■ **Your instructions**
Track down each line that has the word "script" and copy it.

[BEGIN Dataset content]

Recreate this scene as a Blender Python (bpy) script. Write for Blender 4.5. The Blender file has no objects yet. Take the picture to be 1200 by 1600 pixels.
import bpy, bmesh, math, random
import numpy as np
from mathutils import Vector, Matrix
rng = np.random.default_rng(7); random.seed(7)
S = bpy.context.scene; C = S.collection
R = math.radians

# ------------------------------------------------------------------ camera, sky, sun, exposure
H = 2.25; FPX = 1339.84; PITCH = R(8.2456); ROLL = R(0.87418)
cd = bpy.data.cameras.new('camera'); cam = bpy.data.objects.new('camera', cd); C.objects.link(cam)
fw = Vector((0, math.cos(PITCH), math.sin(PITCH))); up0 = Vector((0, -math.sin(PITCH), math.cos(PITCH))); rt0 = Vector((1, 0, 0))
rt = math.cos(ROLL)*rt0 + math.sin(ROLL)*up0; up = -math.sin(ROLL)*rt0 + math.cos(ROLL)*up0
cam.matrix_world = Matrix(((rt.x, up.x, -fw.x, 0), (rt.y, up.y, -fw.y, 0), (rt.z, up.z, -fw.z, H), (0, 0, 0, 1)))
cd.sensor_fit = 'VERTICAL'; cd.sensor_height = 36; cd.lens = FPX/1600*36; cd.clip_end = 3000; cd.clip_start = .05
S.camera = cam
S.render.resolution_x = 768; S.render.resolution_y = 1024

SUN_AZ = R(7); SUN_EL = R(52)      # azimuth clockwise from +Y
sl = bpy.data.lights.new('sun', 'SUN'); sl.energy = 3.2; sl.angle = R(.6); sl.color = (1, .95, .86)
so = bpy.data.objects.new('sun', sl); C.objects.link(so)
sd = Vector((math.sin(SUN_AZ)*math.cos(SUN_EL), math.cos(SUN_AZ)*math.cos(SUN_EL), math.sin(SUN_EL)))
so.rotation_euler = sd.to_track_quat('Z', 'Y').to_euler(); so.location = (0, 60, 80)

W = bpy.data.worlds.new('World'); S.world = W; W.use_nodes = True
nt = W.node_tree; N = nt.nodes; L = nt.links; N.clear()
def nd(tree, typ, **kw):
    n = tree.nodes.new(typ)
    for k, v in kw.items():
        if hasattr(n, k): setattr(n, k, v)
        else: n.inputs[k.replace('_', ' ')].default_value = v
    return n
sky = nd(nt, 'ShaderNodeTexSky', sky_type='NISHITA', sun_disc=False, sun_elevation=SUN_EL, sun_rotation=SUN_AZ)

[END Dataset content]
[BEGIN Dataset content]

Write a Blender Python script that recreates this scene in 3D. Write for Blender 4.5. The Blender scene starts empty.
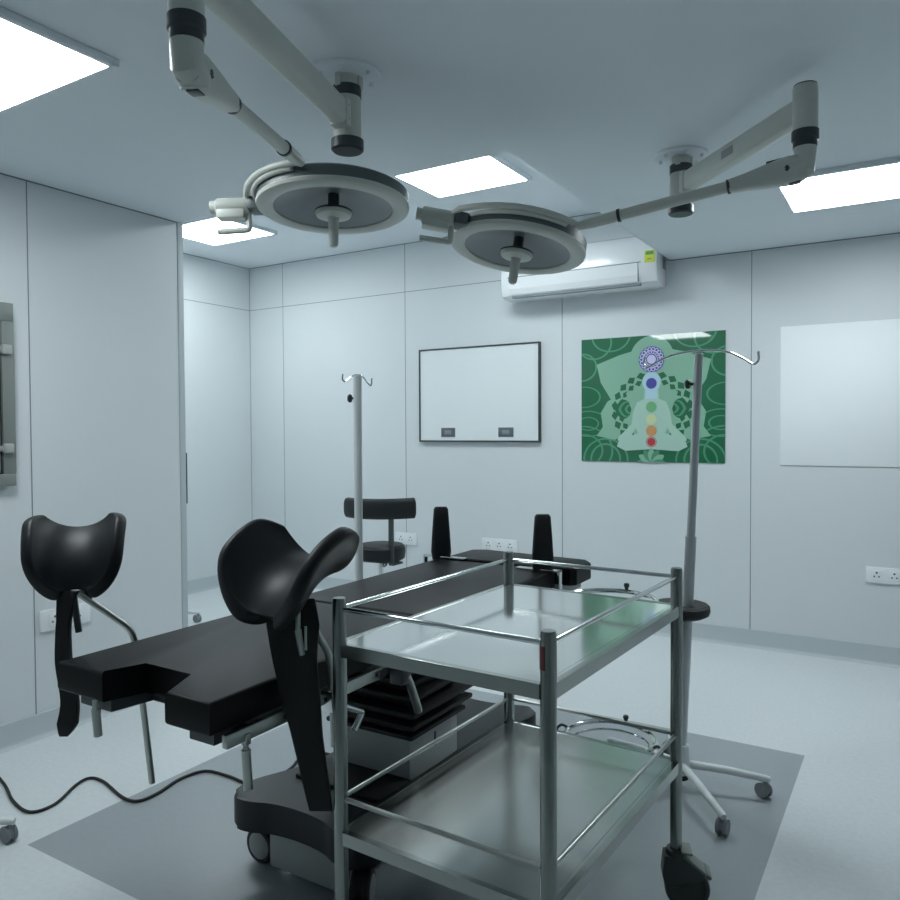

[END Dataset content]
[BEGIN Dataset content]

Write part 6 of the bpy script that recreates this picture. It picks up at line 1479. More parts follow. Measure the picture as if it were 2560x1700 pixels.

[END Dataset content]

■ **Solution to this task**
Recreate this scene as a Blender Python (bpy) script. Write for Blender 4.5. The Blender file has no objects yet. Take the picture to be 1200 by 1600 pixels.
Write a Blender Python script that recreates this scene in 3D. Write for Blender 4.5. The Blender scene starts empty.
Write part 6 of the bpy script that recreates this picture. It picks up at line 1479. More parts follow. Measure the picture as if it were 2560x1700 pixels.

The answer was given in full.